Even within sectors the Trump trade is uneven. Biotech stocks have performed well on the assumption that the promised tax cuts would allow these companies to repatriate cash from overseas. Donald Trump also said that he wouldn't cap prescription prices. Conversely large tech companies like Facebook and Amazon which would usually rally alongside biotech companies have instead slumped. This is because Donald Trump said during his campaign that Silicon Valley was 'going to have such problems' if he got elected. The point is that the Trump trade is based upon sound bites from Trump's erratic mind.

Will the Trump trade fade or strengthen?

The strength of the recent market moves have been surprising. The US stock market is near all-time highs while the bond market has experienced the biggest rout in 16 years. The end of the 30 year bull market has been predicted for a long time so many investors were happy to find a reason to sell. Although Donald Trump hasn't taken office yet there's still plenty of time for him to continue to promise the earth before he is forced to make good on his promises. In addition the market is convinced the Fed will raise interest rates in December which is bad for bonds and good for the dollar, although this has pretty much been priced in already. From a technical viewpoint the bullish trend for the S&P 500 is also strengthening as the great rotation from bonds to equities is playing out.

However, it's important to give the Trumpflation trade some perspective.
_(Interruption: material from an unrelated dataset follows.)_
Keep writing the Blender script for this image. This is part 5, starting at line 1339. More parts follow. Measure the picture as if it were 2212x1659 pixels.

If you set aside the speculative nature of the underlying narrative the rally in US equities is largely being driven by financials, in the hope of lighter regulation from Trump. It's certainly not a broad risk-on rally. Also the bond market is showing signs of being oversold. The Relative Strength Index (RSI) is a momentum measure that measures the speed and change of price movements. RSI is given a score between 0 and 100 and is used as an indicator of whether an asset is considered overbought or oversold. This week the RSI indicated that US Treasuries were the most oversold since 1990. Most of the time this has preceded a reversal of a bond sell-off i.e bonds starting to rally. Of course the RSI is an indicator and not a crystal ball. During the infamous taper tantrum in 2013 when the Fed first hinted that it might start tapering its money printing programme, the RSI flashed 'oversold' and the market continued downwards. Interestingly the RSI also suggests that the dollar is now overbought. So there are signs that the Trump trade could soon run out of steam or at least take a breather.
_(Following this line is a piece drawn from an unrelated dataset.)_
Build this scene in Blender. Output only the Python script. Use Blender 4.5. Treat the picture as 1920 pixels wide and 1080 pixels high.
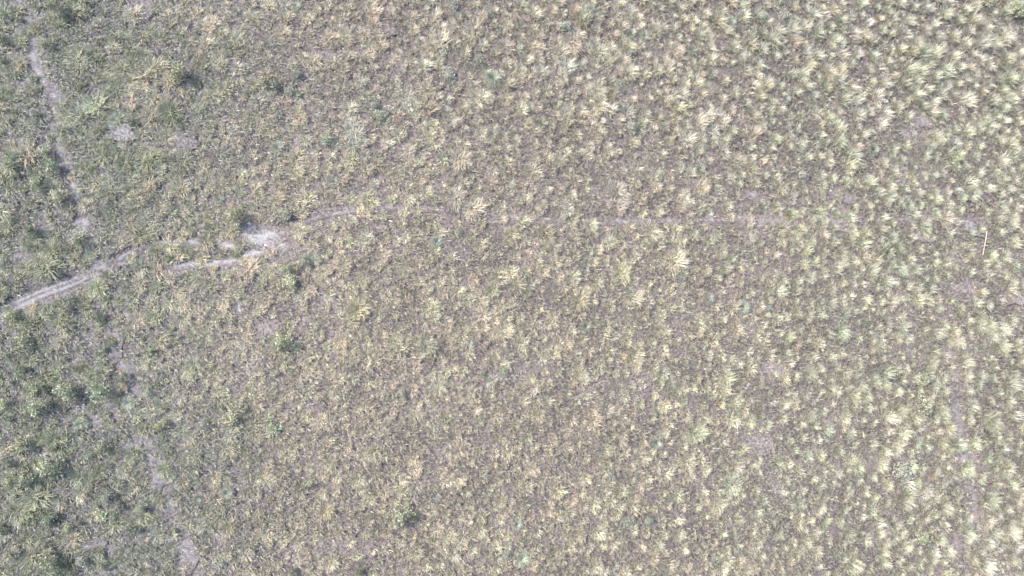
import bpy, math
import numpy as np
from mathutils import Vector, Matrix

# ------------------------------------------------------------------ clear, camera, light, exposure
for o in list(bpy.data.objects):
    bpy.data.objects.remove(o, do_unlink=True)
SC = bpy.context.scene
COL = SC.collection
rng = np.random.default_rng(11)

H = 30.0                                  # drone height, metres
FPX = 1280.0                              # focal length in photo pixels (1920 wide)
NADIR = Vector((-180.0, -140.0, -FPX))    # the point straight below, seen from the camera
cam_d = bpy.data.cameras.new("camera")
cam = bpy.data.objects.new("camera", cam_d)
COL.objects.link(cam)
SC.camera = cam
cam_d.sensor_width = 36.0
cam_d.lens = 36.0 * FPX / 1920.0
cam_d.clip_start = 0.1
cam_d.clip_end = 3000.0
Q = NADIR.normalized().rotation_difference(Vector((0, 0, -1)))
cam.rotation_mode = 'QUATERNION'
cam.rotation_quaternion = Q
cam.location = (0, 0, H)

SUN_AZ = Vector((-1.0, 0.42, 0)).normalized()
SUN_EL = math.radians(43)
world = bpy.data.worlds.new("World")
SC.world = world
world.use_nodes = True
wn = world.node_tree
bg = wn.nodes["Background"]
sky = wn.nodes.new("ShaderNodeTexSky")
sky.sky_type = 'NISHITA'
sky.sun_disc = False
sky.sun_elevation = SUN_EL
sky.sun_rotation = math.atan2(SUN_AZ.x, SUN_AZ.y)
sky.air_density = 1.0
sky.dust_density = 2.0
wn.links.new(sky.outputs[0], bg.inputs[0])
bg.inputs[1].default_value = 0.15
sun_d = bpy.data.lights.new("sun", 'SUN')
sun_d.energy = 2.5
sun_d.angle = math.radians(0.6)
sun_d.color = (1.0, 0.95, 0.87)
sun = bpy.data.objects.new("sun", sun_d)
COL.objects.link(sun)
sdir = SUN_AZ * math.cos(SUN_EL) + Vector((0, 0, math.sin(SUN_EL)))
sun.rotation_mode = 'QUATERNION'
sun.rotation_quaternion = sdir.to_track_quat('Z', 'Y')
sun.location = sdir * 60
SC.view_settings.view_transform = 'Standard'
SC.view_settings.look = 'None'
SC.view_settings.gamma = 1.0
SC.view_settings.use_curve_mapping = False
SC.view_settings.exposure = 1.53

RM = np.array(Q.to_matrix())


def ground_at(x, y):
    """a photo pixel -> the point of the ground it shows (arrays allowed)"""
    x = np.asarray(x, float); y = np.asarray(y, float)
    d = np.stack([x - 960, -(y - 540), np.full(np.shape(x), -FPX)], -1) @ RM.T
    t = H / -d[..., 2]
    return d[..., :2] * t[..., None]


def pixel_of(P):
    d = np.concatenate([P, np.full(P.shape[:-1] + (1,), -H)], -1) @ RM
    s = FPX / -d[..., 2]
    return np.stack([960 + d[..., 0] * s, 540 - d[..., 1] * s], -1)


def metres(x, y, px):
    """how long px photo pixels are on the ground round that pixel"""
    a = ground_at(x - 5, y); b = ground_at(x + 5, y); c = ground_at(x, y - 5); e = ground_at(x, y + 5)
    return px * 0.05 * (np.linalg.norm(b - a, axis=-1) + np.linalg.norm(e - c, axis=-1))


class Field:
    """smooth random field over the plane, 0..1"""
    def __init__(self, cell, seed):
        r = np.random.default_rng(seed)
        self.c = cell; self.n = 128
        self.g = r.random((self.n, self.n))

    def __call__(self, P):
        u = P[..., 0] / self.c + 500.3; v = P[..., 1] / self.c + 500.7
        i = np.floor(u).astype(int); j = np.floor(v).astype(int)
        a = u - i; b = v - j
        a = a * a * (3 - 2 * a); b = b * b * (3 - 2 * b)
        n = self.n; g = self.g
        return ((g[i % n, j % n] * (1 - a) + g[(i + 1) % n, j % n] * a) * (1 - b)
                + (g[i % n, (j + 1) % n] * (1 - a) + g[(i + 1) % n, (j + 1) % n] * a) * b)


# ------------------------------------------------------------------ materials
def new_mat(name):
    m = bpy.data.materials.new(name)
    m.use_nodes = True
    nt = m.node_tree
    b = nt.nodes["Principled BSDF"]
    b.inputs["Roughness"].default_value = 0.9
    b.inputs["Specular IOR Level"].default_value = 0.15
    return m, nt, b


def noise(nt, vec, scale, detail=4.0, rough=0.6):
    n = nt.nodes.new("ShaderNodeTexNoise")
    n.inputs["Scale"].default_value = scale
    n.inputs["Detail"].default_value = detail
    n.inputs["Roughness"].default_value = rough
    nt.links.new(vec, n.inputs["Vector"])
    return n.outputs["Fac"]


def ramp(nt, fac, stops):
    r = nt.nodes.new("ShaderNodeValToRGB")
    e = r.color_ramp.elements
    while len(e) < len(stops):
        e.new(0.5)
    for k, (p, c) in enumerate(stops):
        e[k].position = p
        e[k].color = (*c, 1)
    nt.links.new(fac, r.inputs[0])
    return r.outputs[0]


def mixc(nt, fac, a, b, mode='MIX'):
    m = nt.nodes.new("ShaderNodeMix")
    m.data_type = 'RGBA'; m.blend_type = mode
    if isinstance(fac, float):
        m.inputs[0].default_value = fac
    else:
        nt.links.new(fac, m.inputs[0])
    for s, v in ((6, a), (7, b)):
        if isinstance(v, tuple):
            m.inputs[s].default_value = (*v, 1)
        else:
            nt.links.new(v, m.inputs[s])
    return m.outputs[2]


SOIL_D = (0.118, 0.101, 0.095); SOIL_M = (0.178, 0.156, 0.147); SOIL_L = (0.25, 0.226, 0.215)


def soil_nodes(nt):
    g = nt.nodes.new("ShaderNodeNewGeometry").outputs["Position"]
    base = ramp(nt, noise(nt, g, 0.35, 5, 0.6), [(0.3, SOIL_D), (0.5, SOIL_M), (0.72, SOIL_L)])
    fine = ramp(nt, noise(nt, g, 9.0, 5, 0.7), [(0.34, (0.42, 0.41, 0.42)), (0.5, (0.95, 0.95, 0.95)), (0.68, (1.45, 1.42, 1.38))])
    sx = nt.nodes.new("ShaderNodeSeparateXYZ")
    nt.links.new(g, sx.inputs[0])
    wide = nt.nodes.new("ShaderNodeMath"); wide.operation = 'MULTIPLY_ADD'       # the soil turns from grey in the west to brown
    nt.links.new(noise(nt, g, 0.12, 4, 0.6), wide.inputs[0]); wide.inputs[1].default_value = 18.0
    nt.links.new(sx.outputs[0], wide.inputs[2])
    mr = nt.nodes.new("ShaderNodeMapRange"); mr.interpolation_type = 'SMOOTHSTEP'
    nt.links.new(wide.outputs[0], mr.inputs[0])
    mr.inputs[1].default_value = -9.0; mr.inputs[2].default_value = 9.0
    hue = mixc(nt, mr.outputs[0], (0.94, 0.985, 1.05), (1.05, 0.99, 0.985))
    return g, mixc(nt, 1.0, mixc(nt, 1.0, base, fine, 'MULTIPLY'), hue, 'MULTIPLY')


def bump(nt, b, g, scale, dist):
    n = nt.nodes.new("ShaderNodeBump")
    n.inputs["Strength"].default_value = 0.8
    n.inputs["Distance"].default_value = dist
    nt.links.new(noise(nt, g, scale, 6, 0.65), n.inputs["Height"])
    nt.links.new(n.outputs[0], b.inputs["Normal"])


def ground_mat():
    m, nt, b = new_mat("dry_soil")
    g, c = soil_nodes(nt)
    nt.links.new(c, b.inputs["Base Color"])
    bump(nt, b, g, 5.0, 0.09)
    return m


def bare_mat(name, lo, hi, gain):
    """bare earth that breaks up into the soil round it where its 'worn' attribute runs out"""
    m, nt, b = new_mat(name)
    g, c = soil_nodes(nt)
    sand = ramp(nt, noise(nt, g, 5.0, 6, 0.7), [(0.3, lo), (0.66, hi)])
    at = nt.nodes.new("ShaderNodeAttribute"); at.attribute_name = "worn"
    ad = nt.nodes.new("ShaderNodeMath"); ad.operation = 'MULTIPLY_ADD'
    nt.links.new(noise(nt, g, 2.2, 6, 0.72), ad.inputs[0]); ad.inputs[1].default_value = 1.5
    nt.links.new(at.outputs["Fac"], ad.inputs[2])
    mr = nt.nodes.new("ShaderNodeMapRange"); mr.interpolation_type = 'SMOOTHSTEP'
    nt.links.new(ad.outputs[0], mr.inputs[0])
    mr.inputs[1].default_value = 0.95; mr.inputs[2].default_value = 1.5
    mr.inputs[3].default_value = 0.0; mr.inputs[4].default_value = gain
    nt.links.new(mixc(nt, mr.outputs[0], c, sand), b.inputs["Base Color"])
    bump(nt, b, g, 5.0, 0.05)
    return m


def plant_mat(name, per_object, translucent):
    """leaf or blade: its own tint per face, times the plant's colour; light passes through it"""
    m = bpy.data.materials.new(name)
    m.use_nodes = True
    nt = m.node_tree
    nt.nodes.remove(nt.nodes["Principled BSDF"])
    out = nt.nodes["Material Output"]
    at = nt.nodes.new("ShaderNodeAttribute"); at.attribute_name = "tint"
    c = at.outputs["Color"]
    if per_object:
        oi = nt.nodes.new("ShaderNodeObjectInfo")
        c = mixc(nt, 1.0, c, oi.outputs["Color"], 'MULTIPLY')
    d = nt.nodes.new("ShaderNodeBsdfDiffuse"); t = nt.nodes.new("ShaderNodeBsdfTranslucent")
    gl = nt.nodes.new("ShaderNodeBsdfGlossy"); gl.inputs["Roughness"].default_value = 0.5
    x = nt.nodes.new("ShaderNodeMixShader"); x.inputs[0].default_value = translucent
    y = nt.nodes.new("ShaderNodeMixShader"); y.inputs[0].default_value = 0.05
    nt.links.new(c, d.inputs[0]); nt.links.new(c, t.inputs[0])
    nt.links.new(d.outputs[0], x.inputs[1]); nt.links.new(t.outputs[0], x.inputs[2])
    nt.links.new(x.outputs[0], y.inputs[1]); nt.links.new(gl.outputs[0], y.inputs[2])
    nt.links.new(y.outputs[0], out.inputs[0])
    return m


M_SOIL = ground_mat()
M_SAND = bare_mat("pale_sand", (0.25, 0.245, 0.245), (0.41, 0.40, 0.40), 0.9)
M_BARE = bare_mat("worn_earth", (0.20, 0.194, 0.202), (0.32, 0.31, 0.32), 0.85)
M_BLADE = plant_mat("grass_blades", True, 0.28)
M_LEAF = plant_mat("plant_leaves", True, 0.22)
M_COVER = plant_mat("cover_blades", False, 0.28)


# ------------------------------------------------------------------ mesh helpers
def link(name, me, m, parent=None):
    o = bpy.data.objects.new(name, me)
    COL.objects.link(o)
    if m and not me.materials:
        me.materials.append(m)
    if parent:
        o.parent = parent
    return o


def tag(o, label=None, cat=None, group=None, kind=None):
    for k, v in (("label", label), ("category", cat), ("group", group), ("kind", kind)):
        if v:
            o[k] = v
    return o


def raw_mesh(name, V, starts, totals, loops, tint=None):
    me = bpy.data.meshes.new(name)
    me.vertices.add(len(V)); me.vertices.foreach_set("co", V.astype(np.float32).ravel())
    me.loops.add(len(loops)); me.loops.foreach_set("vertex_index", loops.astype(np.int32))
    me.polygons.add(len(starts)); me.polygons.foreach_set("loop_start", starts.astype(np.int32))
    me.update(calc_edges=True)
    if tint is not None:
        a = me.attributes.new("tint", 'FLOAT_COLOR', 'FACE')
        a.data.foreach_set("color", np.concatenate([tint, np.ones((len(tint), 1))], 1).astype(np.float32).ravel())
    return me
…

The Trumpflation narrative doesn't make a lot of sense anyway. The dollar is also a haven asset which people buy during uncertain times. In its role as a risk indicator the strengthening dollar usually suggests people would be moving out of risk assets (such as equities) and into safer assets (such as bonds) but the opposite is currently happening. If fear grips the market then investors will go back to old behaviours and buy bonds once more.

Also bear in mind that a strong dollar will eventually start to hit the earnings of the large US companies with overseas earnings, which will be bad for their share price and US equities. That's currently being ignored by the Trump trade. The market has the ability to suspend reality for considerable amounts of time, which it has done since the financial crisis. The Trumpflation trade is built upon speculation and has been sharp and sudden. That makes it particularly prone to a pullback or reversal if the market narrative changes or indeed if Donald Trump changes his own narrative, which he is prone to doing.

Does what happens between now and when Trump takes office tell us anything?

Even if we ignore all of the above, has the performance of equity markets between a President's election win and his inauguration had any bearing on how well the market performed once he'd taken office? According to history the answer is no. For example, when Barack Obama won the US election markets fell but his actual term in office has coincided with a huge bull market. So history tells us that the knee-jerk reaction in the aftermath of previous elections doesn't set the tone for how to profit once the president-elect takes office.